MATERIAL SUPPLIED ::
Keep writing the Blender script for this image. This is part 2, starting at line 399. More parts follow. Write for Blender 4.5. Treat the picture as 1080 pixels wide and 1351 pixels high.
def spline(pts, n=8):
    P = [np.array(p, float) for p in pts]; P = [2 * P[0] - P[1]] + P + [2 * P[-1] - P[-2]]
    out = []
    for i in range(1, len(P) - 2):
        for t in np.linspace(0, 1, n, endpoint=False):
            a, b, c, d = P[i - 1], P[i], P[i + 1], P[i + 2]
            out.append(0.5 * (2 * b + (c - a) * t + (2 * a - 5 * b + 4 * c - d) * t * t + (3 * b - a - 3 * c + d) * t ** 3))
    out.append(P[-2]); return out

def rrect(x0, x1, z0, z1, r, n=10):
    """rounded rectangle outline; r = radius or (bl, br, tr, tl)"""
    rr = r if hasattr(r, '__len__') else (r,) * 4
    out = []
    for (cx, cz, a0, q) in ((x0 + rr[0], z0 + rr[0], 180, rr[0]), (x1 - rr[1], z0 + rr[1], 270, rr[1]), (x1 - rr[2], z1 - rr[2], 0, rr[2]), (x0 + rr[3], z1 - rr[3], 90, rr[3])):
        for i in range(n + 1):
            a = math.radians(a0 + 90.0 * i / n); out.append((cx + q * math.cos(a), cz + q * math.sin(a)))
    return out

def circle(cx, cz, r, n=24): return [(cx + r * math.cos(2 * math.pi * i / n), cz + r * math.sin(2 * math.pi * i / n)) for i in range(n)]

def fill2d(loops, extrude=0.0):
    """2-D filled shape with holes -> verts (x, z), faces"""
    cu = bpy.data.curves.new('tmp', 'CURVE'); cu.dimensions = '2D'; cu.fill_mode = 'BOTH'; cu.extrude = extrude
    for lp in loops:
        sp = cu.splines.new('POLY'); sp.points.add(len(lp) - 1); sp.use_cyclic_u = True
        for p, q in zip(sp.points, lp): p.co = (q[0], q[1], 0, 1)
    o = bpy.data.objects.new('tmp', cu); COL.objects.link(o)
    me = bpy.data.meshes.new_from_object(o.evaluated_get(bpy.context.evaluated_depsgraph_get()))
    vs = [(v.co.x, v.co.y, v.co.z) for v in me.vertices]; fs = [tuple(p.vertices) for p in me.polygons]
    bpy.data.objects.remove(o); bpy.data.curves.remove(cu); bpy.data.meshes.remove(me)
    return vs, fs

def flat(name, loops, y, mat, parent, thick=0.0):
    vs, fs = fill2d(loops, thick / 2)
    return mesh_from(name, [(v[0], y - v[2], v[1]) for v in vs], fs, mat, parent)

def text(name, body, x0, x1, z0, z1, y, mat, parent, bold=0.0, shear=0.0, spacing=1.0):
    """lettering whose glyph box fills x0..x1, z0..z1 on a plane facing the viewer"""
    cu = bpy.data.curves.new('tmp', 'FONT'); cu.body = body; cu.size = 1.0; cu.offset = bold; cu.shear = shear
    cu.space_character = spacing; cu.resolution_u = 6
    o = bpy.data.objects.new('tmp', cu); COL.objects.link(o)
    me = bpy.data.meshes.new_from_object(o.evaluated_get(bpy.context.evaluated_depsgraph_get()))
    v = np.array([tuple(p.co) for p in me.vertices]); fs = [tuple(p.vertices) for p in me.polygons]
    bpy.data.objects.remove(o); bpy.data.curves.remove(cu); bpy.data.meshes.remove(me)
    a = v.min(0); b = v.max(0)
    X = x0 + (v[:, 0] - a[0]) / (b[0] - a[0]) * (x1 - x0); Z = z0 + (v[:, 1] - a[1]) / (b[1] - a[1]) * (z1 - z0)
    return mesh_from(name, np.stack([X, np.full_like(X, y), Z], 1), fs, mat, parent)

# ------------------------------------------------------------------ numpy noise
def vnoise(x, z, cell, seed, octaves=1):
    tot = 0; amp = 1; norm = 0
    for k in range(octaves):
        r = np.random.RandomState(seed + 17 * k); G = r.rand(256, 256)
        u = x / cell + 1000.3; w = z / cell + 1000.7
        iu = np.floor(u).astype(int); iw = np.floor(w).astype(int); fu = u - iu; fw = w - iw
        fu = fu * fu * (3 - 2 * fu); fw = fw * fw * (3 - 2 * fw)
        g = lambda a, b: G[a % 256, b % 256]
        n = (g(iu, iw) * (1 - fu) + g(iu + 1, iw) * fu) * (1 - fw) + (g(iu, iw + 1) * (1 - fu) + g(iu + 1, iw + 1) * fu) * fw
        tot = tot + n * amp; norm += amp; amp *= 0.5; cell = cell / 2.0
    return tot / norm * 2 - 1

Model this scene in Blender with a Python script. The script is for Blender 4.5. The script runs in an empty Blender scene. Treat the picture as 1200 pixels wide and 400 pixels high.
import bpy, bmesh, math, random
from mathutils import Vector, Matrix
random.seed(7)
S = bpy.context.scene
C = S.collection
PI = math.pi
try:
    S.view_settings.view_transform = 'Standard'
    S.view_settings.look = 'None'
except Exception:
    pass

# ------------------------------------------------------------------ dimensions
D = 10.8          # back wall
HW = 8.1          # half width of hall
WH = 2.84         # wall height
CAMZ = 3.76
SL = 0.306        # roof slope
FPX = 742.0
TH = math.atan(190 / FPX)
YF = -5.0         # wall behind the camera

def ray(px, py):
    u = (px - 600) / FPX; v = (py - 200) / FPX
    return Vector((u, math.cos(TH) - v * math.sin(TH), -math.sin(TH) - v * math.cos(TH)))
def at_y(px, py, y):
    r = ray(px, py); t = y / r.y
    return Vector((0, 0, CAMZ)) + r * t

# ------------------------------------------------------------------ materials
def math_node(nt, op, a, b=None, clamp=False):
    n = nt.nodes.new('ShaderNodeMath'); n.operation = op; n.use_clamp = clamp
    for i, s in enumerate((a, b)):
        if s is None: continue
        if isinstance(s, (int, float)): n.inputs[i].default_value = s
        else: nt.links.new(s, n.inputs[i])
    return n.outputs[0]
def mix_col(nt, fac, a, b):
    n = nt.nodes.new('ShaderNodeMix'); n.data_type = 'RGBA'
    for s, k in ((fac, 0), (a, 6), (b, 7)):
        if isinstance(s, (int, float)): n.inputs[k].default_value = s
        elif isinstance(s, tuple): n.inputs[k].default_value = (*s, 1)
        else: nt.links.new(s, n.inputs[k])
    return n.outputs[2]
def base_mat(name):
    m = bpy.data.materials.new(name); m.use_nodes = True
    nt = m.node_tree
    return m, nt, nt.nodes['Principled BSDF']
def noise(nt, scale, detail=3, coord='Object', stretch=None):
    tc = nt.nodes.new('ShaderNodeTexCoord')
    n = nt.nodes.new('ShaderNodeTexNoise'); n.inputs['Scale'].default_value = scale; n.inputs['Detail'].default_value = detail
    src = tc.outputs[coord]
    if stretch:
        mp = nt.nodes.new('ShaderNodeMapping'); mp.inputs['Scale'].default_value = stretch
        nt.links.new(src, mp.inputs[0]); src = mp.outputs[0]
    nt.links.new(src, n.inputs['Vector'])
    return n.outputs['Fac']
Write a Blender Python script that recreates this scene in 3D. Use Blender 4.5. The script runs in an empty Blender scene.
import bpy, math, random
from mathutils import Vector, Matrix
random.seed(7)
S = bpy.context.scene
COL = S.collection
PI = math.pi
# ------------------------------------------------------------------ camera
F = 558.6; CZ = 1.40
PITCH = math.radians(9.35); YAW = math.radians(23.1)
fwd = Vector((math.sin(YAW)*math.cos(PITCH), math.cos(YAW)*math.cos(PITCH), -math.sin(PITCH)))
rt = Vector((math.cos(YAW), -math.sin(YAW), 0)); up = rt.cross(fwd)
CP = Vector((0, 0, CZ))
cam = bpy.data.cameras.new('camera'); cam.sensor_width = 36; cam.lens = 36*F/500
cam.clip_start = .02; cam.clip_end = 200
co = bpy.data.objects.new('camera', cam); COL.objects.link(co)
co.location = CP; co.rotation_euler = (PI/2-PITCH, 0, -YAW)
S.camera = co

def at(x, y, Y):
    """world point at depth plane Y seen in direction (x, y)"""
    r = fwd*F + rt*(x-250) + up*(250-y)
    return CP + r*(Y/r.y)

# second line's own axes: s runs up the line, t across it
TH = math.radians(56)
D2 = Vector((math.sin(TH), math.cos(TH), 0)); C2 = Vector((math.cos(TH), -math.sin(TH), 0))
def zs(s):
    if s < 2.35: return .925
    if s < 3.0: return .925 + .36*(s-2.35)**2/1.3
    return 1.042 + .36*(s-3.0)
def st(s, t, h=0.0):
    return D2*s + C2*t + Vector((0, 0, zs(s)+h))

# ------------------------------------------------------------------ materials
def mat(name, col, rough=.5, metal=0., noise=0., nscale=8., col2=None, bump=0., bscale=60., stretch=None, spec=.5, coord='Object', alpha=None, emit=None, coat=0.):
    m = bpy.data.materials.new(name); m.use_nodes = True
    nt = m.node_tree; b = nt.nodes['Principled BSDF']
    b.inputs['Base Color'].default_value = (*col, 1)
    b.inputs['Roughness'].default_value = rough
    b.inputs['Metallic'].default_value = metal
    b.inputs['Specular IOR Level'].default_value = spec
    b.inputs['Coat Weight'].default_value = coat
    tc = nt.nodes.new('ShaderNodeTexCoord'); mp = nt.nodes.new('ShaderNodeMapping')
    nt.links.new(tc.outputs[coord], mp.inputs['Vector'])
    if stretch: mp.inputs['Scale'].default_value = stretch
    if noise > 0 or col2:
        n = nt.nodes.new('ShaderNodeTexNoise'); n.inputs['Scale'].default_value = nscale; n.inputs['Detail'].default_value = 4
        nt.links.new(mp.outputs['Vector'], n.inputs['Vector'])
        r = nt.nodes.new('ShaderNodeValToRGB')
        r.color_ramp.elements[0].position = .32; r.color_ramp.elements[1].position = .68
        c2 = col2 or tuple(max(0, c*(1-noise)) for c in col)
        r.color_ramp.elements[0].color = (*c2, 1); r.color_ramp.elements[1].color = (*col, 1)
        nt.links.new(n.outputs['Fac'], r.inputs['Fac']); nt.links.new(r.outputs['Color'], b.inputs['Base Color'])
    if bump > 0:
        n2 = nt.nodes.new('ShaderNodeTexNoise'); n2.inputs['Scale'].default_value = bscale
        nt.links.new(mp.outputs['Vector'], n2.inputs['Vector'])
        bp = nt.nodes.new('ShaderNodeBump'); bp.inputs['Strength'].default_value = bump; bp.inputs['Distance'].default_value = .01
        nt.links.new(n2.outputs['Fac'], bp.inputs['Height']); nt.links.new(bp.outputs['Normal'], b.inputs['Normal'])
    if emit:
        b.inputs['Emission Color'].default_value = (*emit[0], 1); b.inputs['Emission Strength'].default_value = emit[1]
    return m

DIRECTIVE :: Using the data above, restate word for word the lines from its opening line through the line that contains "def circle(cx, cz, r, n=24): return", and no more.

WRITTEN REPLY ::
Keep writing the Blender script for this image. This is part 2, starting at line 399. More parts follow. Write for Blender 4.5. Treat the picture as 1080 pixels wide and 1351 pixels high.
def spline(pts, n=8):
    P = [np.array(p, float) for p in pts]; P = [2 * P[0] - P[1]] + P + [2 * P[-1] - P[-2]]
    out = []
    for i in range(1, len(P) - 2):
        for t in np.linspace(0, 1, n, endpoint=False):
            a, b, c, d = P[i - 1], P[i], P[i + 1], P[i + 2]
            out.append(0.5 * (2 * b + (c - a) * t + (2 * a - 5 * b + 4 * c - d) * t * t + (3 * b - a - 3 * c + d) * t ** 3))
    out.append(P[-2]); return out

def rrect(x0, x1, z0, z1, r, n=10):
    """rounded rectangle outline; r = radius or (bl, br, tr, tl)"""
    rr = r if hasattr(r, '__len__') else (r,) * 4
    out = []
    for (cx, cz, a0, q) in ((x0 + rr[0], z0 + rr[0], 180, rr[0]), (x1 - rr[1], z0 + rr[1], 270, rr[1]), (x1 - rr[2], z1 - rr[2], 0, rr[2]), (x0 + rr[3], z1 - rr[3], 90, rr[3])):
        for i in range(n + 1):
            a = math.radians(a0 + 90.0 * i / n); out.append((cx + q * math.cos(a), cz + q * math.sin(a)))
    return out

def circle(cx, cz, r, n=24): return [(cx + r * math.cos(2 * math.pi * i / n), cz + r * math.sin(2 * math.pi * i / n)) for i in range(n)]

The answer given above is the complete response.